The results of that investigation have finally been released, and they fully substantiate the litany of accusations put forward in The Betrayed Girls. Despite everything the British public has already heard about grooming gangs—including the hideous story of Charlene Downes, who may have been chopped up by her abusers and sold as kebab meat—the report still makes for shocking reading. Most shocking of all the betrayals on display is that of Victoria Agoglia, a 15-year-old girl who reported to the police that she was being abused under the influence of drugs and alcohol. As in so many other cases, the police failed to intervene, but this time the victim was murdered, injected with a lethal dose of heroin by one of her abusers. Scarcely less appalling is the case of Child 44, who had an aborted child taken from her by police without her consent, which was then lost in a freezer. Child 41’s reports of abuse were discarded because the police believed she was a “willing participant.” I could go on. A catalogue of horrors and gross dereliction of duty.

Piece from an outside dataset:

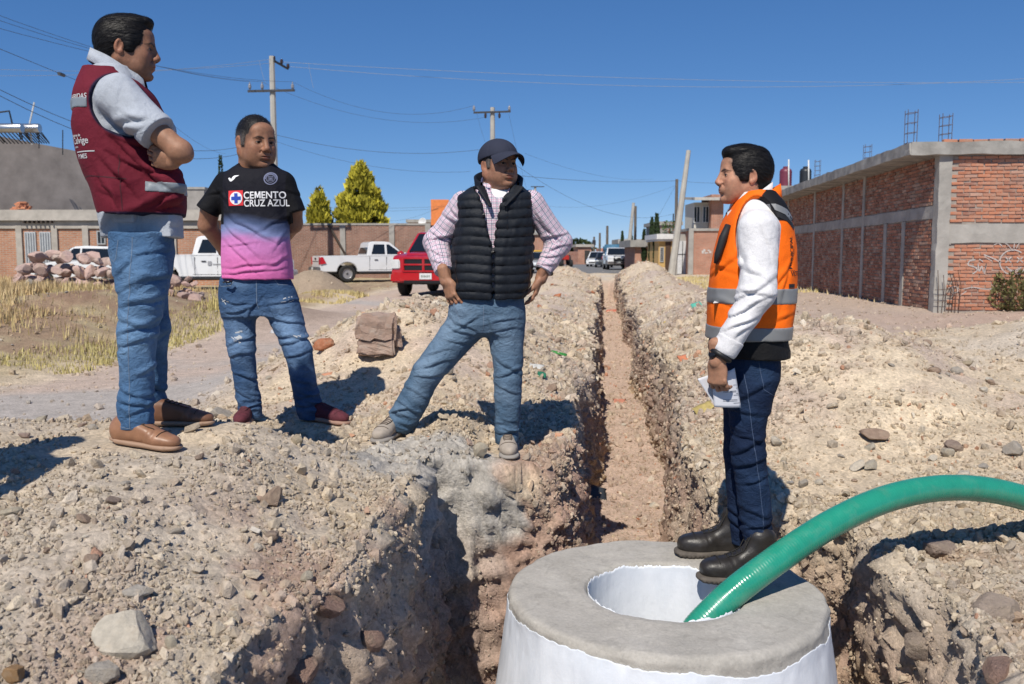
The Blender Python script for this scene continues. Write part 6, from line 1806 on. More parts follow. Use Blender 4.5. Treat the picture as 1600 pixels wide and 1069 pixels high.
    P, N = hit(510, 545); dd = np.dot(P, _FH); s = 46/FPX*dd
    add_rock('brick', P, (s, s*.7, s*.75), ora, 4, 'orange piece of brick lying on the heap left of the masonry block', 'brick', rz=YAW-.3, sub=2, flat=.8, sink=.3, name='brick_fragment', tilt=.2)
def scattered_stones():
    rs = np.random.RandomState(11)
    cream = stone_mat('cream stone', None); grey = stone_mat('grey stone', None); brown = stone_mat('brown stone', None)
    pink = stone_mat('pinkish stone', [(.40, .28, .23), (.46, .36, .31), (.36, .25, .21)]); ora = stone_mat('orange brick rubble', None); pale = stone_mat('pale boulder stone', None)
    def sc(n, xr, yr, sr, mats, lab, group, cond=None, name='stone'):
        k = 0; tries = 0
        while k < n and tries < n*20:
            tries += 1
            y = math.exp(rs.uniform(math.log(yr[0]), math.log(yr[1]))); x = rs.uniform(*xr)
            if cond and not cond(x, y): continue
            if foot_dist(x, y)[0] < .13: continue
            z = gz(x, y); s = sr[0]*(sr[1]/sr[0])**(rs.rand()**1.8)*(.6+.12*y)
            add_rock('stone', (x, y, z), (s, s*rs.uniform(.6, .95), s*rs.uniform(.6, 1)), mats[rs.randint(len(mats))], rs.randint(1000), lab, 'stone', group, sub=1 if s/y < .012 else 2, flat=.7, name=name, tilt=.6, sink=.3)
            k += 1
    sc(85, (.9, 4.5), (4.2, 7.4), (.04, .11), [cream, cream, grey, brown, pale], 'pale stone among many on the front slope of the right heap', 'stones on the right heap', lambda x, y: y < 4.3+.9*x)
    sc(70, (-3.2, -.75), (1.7, 4.2), (.035, .09), [grey, brown, cream, pink], 'stone in the loose gravel of the left foreground', 'stones in the foreground gravel')
    sc(45, (-2.6, -.2), (4.9, 12), (.035, .10), [cream, grey, pale, brown], 'pale stone on the left spoil heap behind the men', 'stones on the left spoil heap')
    sc(42, (.6, 2.3), (5, 26), (.03, .09), [pink, ora, pale, cream], 'piece of rubble on the spoil bank right of the trench', 'rubble on the right trench bank', name='rubble')
    sc(42, (-1.9, -.2), (6, 26), (.03, .09), [pink, ora, pale, cream], 'piece of rubble on the spoil bank left of the trench', 'rubble on the left trench bank', name='rubble')
    sc(14, (.0, .45), (6, 16), (.03, .06), [pale, ora, pink], 'small stone on the floor of the trench', 'stones on the trench floor')
    sc(26, (-8.5, -5.7), (9, 15), (.03, .07), [grey, pale, pink], 'small stone on the dry grass verge left of the dirt road', 'stones on the grass verge')
    # heap of pink quarry stone
    t = stone_mat('pink quarry stone', [(.46, .31, .27), (.55, .39, .34), (.38, .27, .24), (.50, .40, .35)], bump=.45, scale=3)
    i = 0
    for layer, (pa, pb, st) in enumerate(((26, 318, 14), (36, 305, 14), (58, 235, 15))):
        for row in range(3 if layer < 2 else 2):
            px = pa+rs.uniform(0, 8)
            while px < pb:
                i += 1
                if not (238 < px < 258 and layer > 0) and not (px > 258 and layer > 1):
                    W = at_d(px+rs.uniform(-5, 5), 430, 17.4+row*.42+layer*.14+rs.uniform(-.1, .1)); s = rs.uniform(.32, .55)*(.72 if px > 258 else 1)
                    add_rock('rock', (W[0], W[1], gz(W[0], W[1])+layer*.25), (s, s*rs.uniform(.6, .85), s*rs.uniform(.55, .8)), t, i*7, 'rough pink quarry rock in the heap on the grass verge at left', 'rock', 'pink quarry rocks heaped on the verge', flat=.8, name='rock', tilt=.7, sink=.2, sub=2)
                px += st*rs.uniform(1.2, 1.8)
    W = at_d(48, 425, 16.8); add_rock('rock', (W[0], W[1], gz(W[0], W[1])), (.42, .3, .36), pale, 3, 'pale round boulder at the left foot of the pink rock heap', 'rock', flat=.9, name='boulder')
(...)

It’s now clear, beyond a shadow of a doubt, that the institutional failures of the Greater Manchester Police and local authorities allowed the grooming gangs in Greater Manchester to continue operating and to grow, even after the conclusion of Operation Span and its “fantastic result for British justice.” By refusing to give credence to a multitude of plausible allegations, the investigation claims, as many as 96 known groomers were let off the hook and have probably continued to rape and abuse teenage white girls. I suspect the number is far, far greater than that.